Die NATO sieht Erndl, auf eine kritische Frage reagierend, als „absolut zeitgemäß“. Die nicht dem Bündnis angehörende Ukraine sei ja vor allem deshalb so bedroht, da sie militärisch extrem schwach sei – anders als etwa die ebenfalls einst zur Sowjetunion gehörenden baltischen Staaten Estland, Lettland und Litauen, die längst Mitglied der NATO sind und sich auf entsprechenden militärischen Rückhalt verlassen könnten.
Der „Faktor Russland“ tauchte auch bei den weiteren Gesprächsthemen des Schülerforums immer wieder auf. Die Niederlage der internationalen Staatengemeinschaft in Afghanistan etwa sei eine perfekte Gelegenheit für Putin gewesen, den Westen im Zusammenhang mit der Ukraine herauszufordern. Und auch mit Blick auf das „wahninnig verwobene Konfliktfeld“ Mali – die Stabilität der Sahelzone sei äußerst wichtig, so Erndl, um Flüchtlingsströme nach Europa zu verhindern und um Terroristen keine Rückzugsregion zu schaffen – sei es wohl so, dass die aktuelle Militärregierung mit Russland kooperiere.

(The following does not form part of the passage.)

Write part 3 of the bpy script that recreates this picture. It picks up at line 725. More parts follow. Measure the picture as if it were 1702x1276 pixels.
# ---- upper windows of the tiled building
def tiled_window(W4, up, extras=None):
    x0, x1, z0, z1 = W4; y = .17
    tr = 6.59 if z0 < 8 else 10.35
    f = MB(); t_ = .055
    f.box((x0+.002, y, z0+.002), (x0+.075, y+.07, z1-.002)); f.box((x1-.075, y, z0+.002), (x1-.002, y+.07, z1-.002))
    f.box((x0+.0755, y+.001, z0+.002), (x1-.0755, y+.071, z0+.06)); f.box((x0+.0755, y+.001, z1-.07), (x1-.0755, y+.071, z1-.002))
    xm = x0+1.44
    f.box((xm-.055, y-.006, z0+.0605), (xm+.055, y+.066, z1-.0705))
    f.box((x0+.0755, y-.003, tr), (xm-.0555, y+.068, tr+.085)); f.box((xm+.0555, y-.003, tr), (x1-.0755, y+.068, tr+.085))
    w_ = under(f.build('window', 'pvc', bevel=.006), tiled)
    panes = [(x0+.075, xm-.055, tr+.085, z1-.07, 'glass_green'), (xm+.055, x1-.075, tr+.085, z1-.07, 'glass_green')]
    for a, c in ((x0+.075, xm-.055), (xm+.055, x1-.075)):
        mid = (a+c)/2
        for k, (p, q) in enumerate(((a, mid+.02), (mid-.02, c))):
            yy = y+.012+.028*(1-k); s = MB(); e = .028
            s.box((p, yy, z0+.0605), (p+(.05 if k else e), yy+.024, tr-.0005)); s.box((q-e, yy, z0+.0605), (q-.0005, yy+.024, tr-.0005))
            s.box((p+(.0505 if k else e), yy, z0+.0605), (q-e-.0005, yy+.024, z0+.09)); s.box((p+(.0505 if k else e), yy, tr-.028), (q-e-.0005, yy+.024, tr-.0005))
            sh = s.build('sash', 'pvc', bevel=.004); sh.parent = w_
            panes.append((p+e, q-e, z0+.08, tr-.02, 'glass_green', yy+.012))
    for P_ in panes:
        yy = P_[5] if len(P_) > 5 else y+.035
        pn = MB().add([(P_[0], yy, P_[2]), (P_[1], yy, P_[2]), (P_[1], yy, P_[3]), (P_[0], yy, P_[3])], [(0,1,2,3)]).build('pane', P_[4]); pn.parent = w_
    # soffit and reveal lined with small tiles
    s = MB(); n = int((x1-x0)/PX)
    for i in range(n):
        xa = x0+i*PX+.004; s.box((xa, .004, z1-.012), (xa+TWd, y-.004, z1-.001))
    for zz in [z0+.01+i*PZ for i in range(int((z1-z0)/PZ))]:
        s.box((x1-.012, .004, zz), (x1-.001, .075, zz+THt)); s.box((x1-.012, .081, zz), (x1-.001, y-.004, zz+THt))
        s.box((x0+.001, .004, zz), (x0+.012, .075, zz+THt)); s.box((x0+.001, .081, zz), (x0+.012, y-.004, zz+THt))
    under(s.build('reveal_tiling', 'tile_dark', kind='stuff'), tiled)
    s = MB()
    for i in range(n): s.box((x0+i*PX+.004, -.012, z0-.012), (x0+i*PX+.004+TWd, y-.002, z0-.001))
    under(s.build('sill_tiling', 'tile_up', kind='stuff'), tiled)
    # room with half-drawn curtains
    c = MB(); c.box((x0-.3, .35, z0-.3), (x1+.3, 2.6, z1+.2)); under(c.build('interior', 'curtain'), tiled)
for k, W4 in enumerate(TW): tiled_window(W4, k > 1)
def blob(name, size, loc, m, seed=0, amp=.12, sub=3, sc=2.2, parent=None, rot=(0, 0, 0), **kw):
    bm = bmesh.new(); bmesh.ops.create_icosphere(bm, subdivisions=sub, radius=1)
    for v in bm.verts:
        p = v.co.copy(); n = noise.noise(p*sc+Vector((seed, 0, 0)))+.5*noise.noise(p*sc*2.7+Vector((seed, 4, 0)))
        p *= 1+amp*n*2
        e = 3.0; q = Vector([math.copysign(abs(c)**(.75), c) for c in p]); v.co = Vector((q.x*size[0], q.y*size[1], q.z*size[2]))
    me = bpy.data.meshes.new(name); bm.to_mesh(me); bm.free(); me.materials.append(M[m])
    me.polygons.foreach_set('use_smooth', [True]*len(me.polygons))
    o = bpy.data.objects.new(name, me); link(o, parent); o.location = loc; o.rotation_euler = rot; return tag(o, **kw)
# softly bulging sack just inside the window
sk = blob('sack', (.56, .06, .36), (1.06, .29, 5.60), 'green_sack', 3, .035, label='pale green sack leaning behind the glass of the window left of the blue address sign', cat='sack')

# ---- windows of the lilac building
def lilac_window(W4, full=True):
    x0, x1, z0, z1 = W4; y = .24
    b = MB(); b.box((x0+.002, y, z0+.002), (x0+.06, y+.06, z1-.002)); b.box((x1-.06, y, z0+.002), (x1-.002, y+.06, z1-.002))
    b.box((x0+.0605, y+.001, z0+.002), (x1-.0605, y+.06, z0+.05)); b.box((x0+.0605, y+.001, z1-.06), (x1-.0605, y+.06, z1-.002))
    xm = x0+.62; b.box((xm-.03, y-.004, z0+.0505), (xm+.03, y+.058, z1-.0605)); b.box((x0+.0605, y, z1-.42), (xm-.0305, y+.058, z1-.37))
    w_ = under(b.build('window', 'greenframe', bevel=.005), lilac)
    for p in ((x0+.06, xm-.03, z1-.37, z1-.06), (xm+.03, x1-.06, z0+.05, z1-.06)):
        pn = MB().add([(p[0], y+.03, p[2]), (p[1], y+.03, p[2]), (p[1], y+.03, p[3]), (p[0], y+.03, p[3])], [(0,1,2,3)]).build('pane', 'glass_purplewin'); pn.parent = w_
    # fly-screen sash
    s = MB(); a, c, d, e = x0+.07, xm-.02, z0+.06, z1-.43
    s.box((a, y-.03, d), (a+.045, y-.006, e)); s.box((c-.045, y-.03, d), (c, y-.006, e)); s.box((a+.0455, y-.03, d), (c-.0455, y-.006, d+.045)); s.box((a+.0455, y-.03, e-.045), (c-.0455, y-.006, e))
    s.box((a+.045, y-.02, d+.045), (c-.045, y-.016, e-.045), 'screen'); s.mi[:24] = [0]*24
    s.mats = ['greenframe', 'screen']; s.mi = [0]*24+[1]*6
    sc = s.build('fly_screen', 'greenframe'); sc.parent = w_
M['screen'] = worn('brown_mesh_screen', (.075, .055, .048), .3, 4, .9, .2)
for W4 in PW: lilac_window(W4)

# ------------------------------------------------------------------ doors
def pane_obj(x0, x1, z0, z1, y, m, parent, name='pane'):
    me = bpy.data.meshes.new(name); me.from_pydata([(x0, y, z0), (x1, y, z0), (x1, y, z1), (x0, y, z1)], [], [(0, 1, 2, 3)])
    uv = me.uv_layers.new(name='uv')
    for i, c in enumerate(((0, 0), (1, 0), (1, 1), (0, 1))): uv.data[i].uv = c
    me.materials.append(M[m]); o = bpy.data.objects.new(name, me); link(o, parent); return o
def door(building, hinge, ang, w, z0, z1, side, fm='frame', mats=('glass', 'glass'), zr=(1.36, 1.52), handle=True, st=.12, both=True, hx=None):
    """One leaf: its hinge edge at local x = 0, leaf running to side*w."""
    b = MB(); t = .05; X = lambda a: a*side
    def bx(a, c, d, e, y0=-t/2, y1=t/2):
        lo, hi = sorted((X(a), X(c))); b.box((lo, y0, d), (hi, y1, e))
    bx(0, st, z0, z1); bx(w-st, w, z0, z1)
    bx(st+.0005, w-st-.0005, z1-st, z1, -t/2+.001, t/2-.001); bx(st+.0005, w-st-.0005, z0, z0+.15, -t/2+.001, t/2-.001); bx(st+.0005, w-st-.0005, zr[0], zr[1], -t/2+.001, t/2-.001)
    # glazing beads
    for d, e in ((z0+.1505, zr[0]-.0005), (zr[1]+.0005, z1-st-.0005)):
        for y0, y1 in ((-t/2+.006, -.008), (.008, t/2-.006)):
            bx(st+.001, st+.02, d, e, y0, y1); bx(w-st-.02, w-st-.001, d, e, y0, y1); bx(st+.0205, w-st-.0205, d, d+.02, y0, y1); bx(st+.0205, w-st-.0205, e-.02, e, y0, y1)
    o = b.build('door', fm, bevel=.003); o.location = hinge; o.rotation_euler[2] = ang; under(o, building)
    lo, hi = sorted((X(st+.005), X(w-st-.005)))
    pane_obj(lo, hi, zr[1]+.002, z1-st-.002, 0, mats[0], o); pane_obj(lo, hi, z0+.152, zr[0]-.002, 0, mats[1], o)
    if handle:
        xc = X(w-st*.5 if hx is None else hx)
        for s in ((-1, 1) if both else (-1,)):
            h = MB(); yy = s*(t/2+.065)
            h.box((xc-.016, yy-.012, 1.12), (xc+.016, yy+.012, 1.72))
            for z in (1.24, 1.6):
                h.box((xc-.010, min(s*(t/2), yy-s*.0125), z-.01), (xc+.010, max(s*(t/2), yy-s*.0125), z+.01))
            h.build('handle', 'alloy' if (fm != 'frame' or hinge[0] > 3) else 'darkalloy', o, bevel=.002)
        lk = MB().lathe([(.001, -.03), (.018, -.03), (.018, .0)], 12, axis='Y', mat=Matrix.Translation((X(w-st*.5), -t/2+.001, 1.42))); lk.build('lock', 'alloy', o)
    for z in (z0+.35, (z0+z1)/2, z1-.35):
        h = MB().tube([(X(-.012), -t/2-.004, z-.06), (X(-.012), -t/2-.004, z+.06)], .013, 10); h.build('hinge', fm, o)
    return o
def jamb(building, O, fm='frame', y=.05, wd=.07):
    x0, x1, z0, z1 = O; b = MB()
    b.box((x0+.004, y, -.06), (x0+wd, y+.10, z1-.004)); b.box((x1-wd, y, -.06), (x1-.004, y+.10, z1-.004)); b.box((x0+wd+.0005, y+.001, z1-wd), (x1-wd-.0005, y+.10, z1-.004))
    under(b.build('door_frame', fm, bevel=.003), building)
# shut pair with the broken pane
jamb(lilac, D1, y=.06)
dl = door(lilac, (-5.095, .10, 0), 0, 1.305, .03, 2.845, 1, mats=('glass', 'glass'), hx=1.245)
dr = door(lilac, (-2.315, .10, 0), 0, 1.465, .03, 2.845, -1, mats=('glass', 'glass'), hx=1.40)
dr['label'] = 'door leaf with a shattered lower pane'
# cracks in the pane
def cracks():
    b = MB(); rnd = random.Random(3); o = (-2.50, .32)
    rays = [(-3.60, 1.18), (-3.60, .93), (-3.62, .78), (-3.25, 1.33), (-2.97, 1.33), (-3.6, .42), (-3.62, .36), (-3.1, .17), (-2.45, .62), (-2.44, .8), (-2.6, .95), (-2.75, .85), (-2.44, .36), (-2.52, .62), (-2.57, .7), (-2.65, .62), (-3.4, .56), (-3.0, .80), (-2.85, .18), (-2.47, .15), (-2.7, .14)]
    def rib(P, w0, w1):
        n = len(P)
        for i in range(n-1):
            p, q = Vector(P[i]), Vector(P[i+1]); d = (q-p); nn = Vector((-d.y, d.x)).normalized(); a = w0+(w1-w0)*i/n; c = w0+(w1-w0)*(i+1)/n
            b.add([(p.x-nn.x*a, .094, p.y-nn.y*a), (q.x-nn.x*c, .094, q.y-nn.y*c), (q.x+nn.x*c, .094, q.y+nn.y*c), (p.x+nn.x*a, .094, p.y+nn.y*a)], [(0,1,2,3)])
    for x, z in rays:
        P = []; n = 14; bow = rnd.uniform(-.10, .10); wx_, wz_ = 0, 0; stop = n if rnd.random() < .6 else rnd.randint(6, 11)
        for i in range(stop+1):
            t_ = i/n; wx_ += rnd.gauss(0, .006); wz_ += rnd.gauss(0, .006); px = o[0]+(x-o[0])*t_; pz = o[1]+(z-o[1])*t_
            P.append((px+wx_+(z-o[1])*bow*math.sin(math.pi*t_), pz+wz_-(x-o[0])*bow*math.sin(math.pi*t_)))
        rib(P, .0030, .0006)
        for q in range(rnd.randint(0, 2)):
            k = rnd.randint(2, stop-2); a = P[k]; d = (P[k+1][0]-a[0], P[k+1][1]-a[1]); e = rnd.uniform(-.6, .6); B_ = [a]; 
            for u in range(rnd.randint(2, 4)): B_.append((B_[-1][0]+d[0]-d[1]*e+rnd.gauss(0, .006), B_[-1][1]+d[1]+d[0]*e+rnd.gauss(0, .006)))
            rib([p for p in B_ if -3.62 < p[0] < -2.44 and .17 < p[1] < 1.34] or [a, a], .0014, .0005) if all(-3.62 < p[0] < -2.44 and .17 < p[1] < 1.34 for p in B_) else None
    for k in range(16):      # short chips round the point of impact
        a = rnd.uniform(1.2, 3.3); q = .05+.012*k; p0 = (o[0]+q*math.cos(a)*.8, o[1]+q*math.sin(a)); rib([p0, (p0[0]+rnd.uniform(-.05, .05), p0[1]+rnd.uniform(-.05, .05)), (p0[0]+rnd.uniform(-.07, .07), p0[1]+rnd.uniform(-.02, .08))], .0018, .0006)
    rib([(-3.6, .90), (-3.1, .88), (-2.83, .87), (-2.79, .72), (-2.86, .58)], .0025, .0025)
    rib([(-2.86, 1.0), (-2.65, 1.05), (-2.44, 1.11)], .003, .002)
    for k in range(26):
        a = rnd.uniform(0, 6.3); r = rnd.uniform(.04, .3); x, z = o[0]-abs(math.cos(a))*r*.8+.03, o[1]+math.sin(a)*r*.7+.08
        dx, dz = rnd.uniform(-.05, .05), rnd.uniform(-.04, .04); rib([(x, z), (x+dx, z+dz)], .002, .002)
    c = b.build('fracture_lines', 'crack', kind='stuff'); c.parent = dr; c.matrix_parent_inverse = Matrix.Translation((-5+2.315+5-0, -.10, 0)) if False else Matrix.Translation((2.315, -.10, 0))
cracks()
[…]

Auch bei den Olympischen Spielen in Peking – von China „als Feigenblatt missbraucht, um diverse Vorgänge zu überdecken“ – stand Putin bei der Eröffnung als einziger hochrangiger ausländischer Gast Seit an Seit mit China. Und ob die Peking-Absage deutscher Regierungspolitiker angebracht sei? Das auf jeden Fall, so Erndl, allerdings vermisse er hierbei eine klare Aussage, statt auf „terminliche Gründe“ zu verweisen.
Als Fazit aus dieser „hochinteressanten Diskussion“ betonte Q12-Schülerin Antonia Altenkamp, dass der Austausch mit dem Abgeordneten nicht nur neue Perspektiven aufgezeigt, sondern auch verdeutlicht habe, wie wichtig es sei, „in Anbetracht des Zusammenspiels so vieler außenpolitischer Faktoren im Dialog zu sein, um an einer friedlichen und sicheren Weltordnung zu arbeiten.“ Dem konnte MdB Erndl, sichtlich beeindruckt vom Anspruch und der Breite der Diskussion, nichts hinzufügen.
Im Anschluss an das Schülerforum informierte sich der Abgeordnete in einem Gespräch mit der Schulleitung über aktuelle Perspektiven der Schulentwicklung, bevor er sich – und das zeigt die Breite des Spektrums seiner Arbeit im Bundestag – ins Auto zu einer Sitzung der CDU/CSU-Fraktion zurückziehen musste, wo der MdB in Form einer Telefonkonferenz zugeschaltet war.